Our Vice Chairman and Head of Investment Management give a high level overview of our due diligence process
Key Takeaways
- Mark Machin, Opto Vice Chairman and former head of CPPIB (one of the most renowned capital allocators in the world) and Matt Malone, our Head of Investment Management who joined us from FS Investments, discuss our due diligence process.
- Importantly, our incentives are aligned with investors. We use our own capital and make most of our money when your investments perform. As a result, our due diligence process is as important to us as it is to you.
- We look for top performing managers through our quantitative screening process and through inbounds from our robust network of top allocators and top fund managers.
- Our diligence is done in-house, focusing on the manager, the investment strategy, and the operational structure. Importantly, we look for very different things at the asset class level because we know each strategy requires different strengths to succeed.
- We request 17 documents, require a 96-question diligence document, and look through an estimated 2,700 data points per fund - then also consult our network for references. We also leverage external diligence providers (LCG & Aksia) for second opinions.
- We want to make sure anything on this platform is something that we think will drive the highest returns and is appropriate for our investors.
I'm Mark Machin. I am the CEO. I was previously the president and CEO of the Canada Pension Plan Investment Board, CPPIB. And that was one of the biggest asset owners in the world at about $650 billion of deployed capital, invested in assets around the world, broadly diversified portfolio. Two-thirds of it was in alternative investments or illiquid investments. Hi, my name is Matt Malone. I'm head of Investment Management here at the firm. I spent nearly two decades doing research, diligence, product development, capital raising, portfolio management in the private market space across alternative asset classes. And I've been working in the space for a long, long time at the intersection of the high net worth channel and these assets. The advantage is the networks that we have. So, across family offices, across venture capital world, and across institutional owners, we have an enormous number of lenses into what people really think about what these people who are running these funds have achieved before and likely to achieve in the future. And that's really, really important because ultimately, you can do a lot of the standard due diligence. You can go through a hundred and well, thousand questions and lots and lots of analysis, but you also really want to find out what might be going on behind the scenes that you've missed. I think the big differentiator for the way we operate our platform is the fact that we have our own capital that we use to secure commitments. That means we're 100% aligned with our underlying clients. We succeed when these funds perform.

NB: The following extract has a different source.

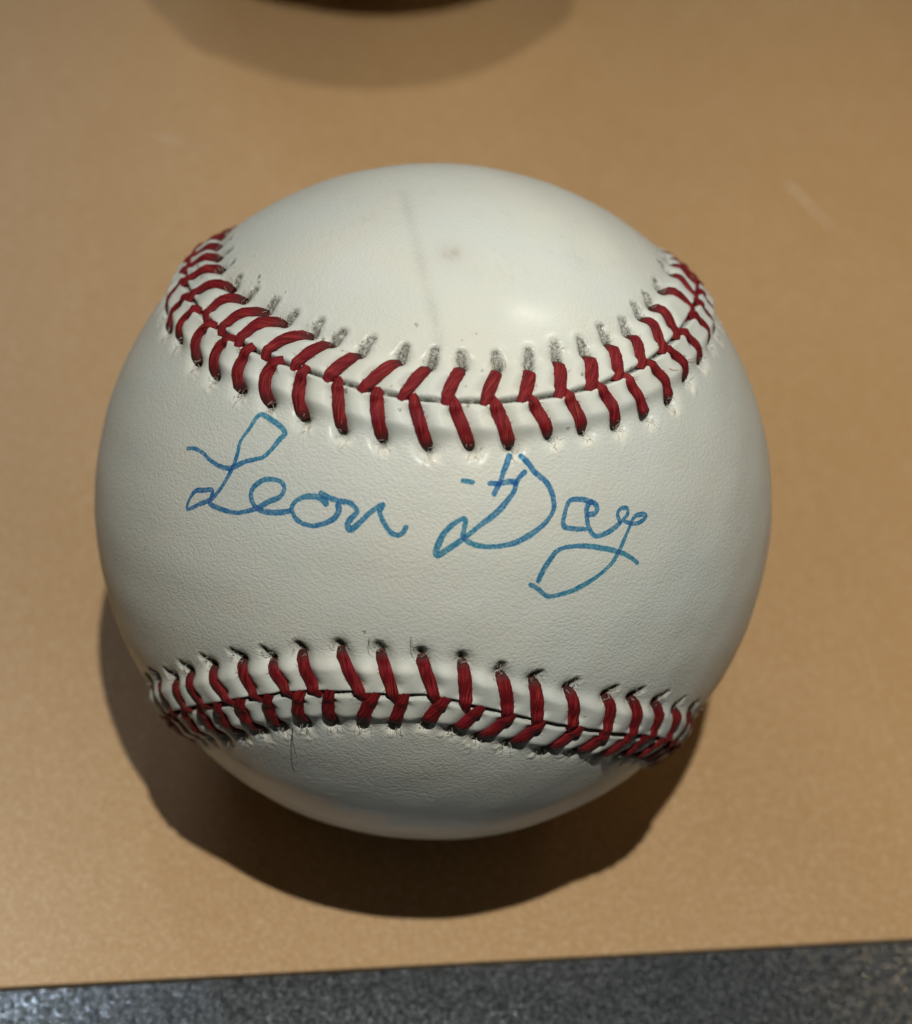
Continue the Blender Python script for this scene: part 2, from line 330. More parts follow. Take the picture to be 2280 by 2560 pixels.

Like in any investment business, you want to have a very wide funnel. And I think that our network, our combination of network and data tools, the sort of the quantitative and the qualitative together when we're building our funnel. We have inbounds from our network; we're getting introductions from other managers to us and but then we're also trolling through data sources and looking for best performers within different sectors. And after managers, if they make it through the screening process, and it's somebody who we want to spend some more time with, then we go into a more formal diligence process. How I always learned diligence was kind of dividing it into three things the sponsor, which is the managing company or the GP, the strategy, which is the specific fund, and then the structure. Those are sort of the three pillars of diligence in my mind. You want a parent company that's strong, that's well-capitalized, that has a good team, that has a strong long term track record, then you want a strategy that makes sense that that team can execute on, and that makes sense for the time, and that has an edge. So you want to see, you know, that long-term track record we want to see an edge, whether it's in sourcing or structuring or adding operational value, depending on the sector, what's appropriate. In early-stage venture capital, really having an incredible network plus an ability to nurture companies that are super early stage and be able to keep them on the right track. That pattern recognition of seeing great management talent and keeping the management talent away from the mistakes that other people make at that stage. That's very different from a team that is buying mature infrastructure assets where you're really finely pricing long-term cash flows, for example, you know, regulatory risk and tax risk.
And then, of course, you have to look at the structure because the structure is where, you know, that's where you're putting your money into a structure, and you want to make sure that there's going to be no surprises with how your capital is being managed. If it's a drawdown fund, you want to understand what the draws are. You want to understand what the return stream will be like over time; cash flows over time. And you want to understand the fees and alignment and investment by the GP.
And then, at the same time as we're running through that process, you know, we do partner with some outsource firms as a second set of eyes on managers. So we have a few different firms that we work with that can support both investment and operational due diligence. But we take a lot of pride in doing a lot of work in-house. What I want to make sure of is anything that we put on this platform; if I was at CPPIB or one of the major asset owners, I would also have invested in. So, we are going to be very selective. This is going to be a very curated series of funds that goes on this platform. And that is both because we want to make this something that's exclusive and special. But most importantly, because it's what makes fundamental sense from an investment point of view.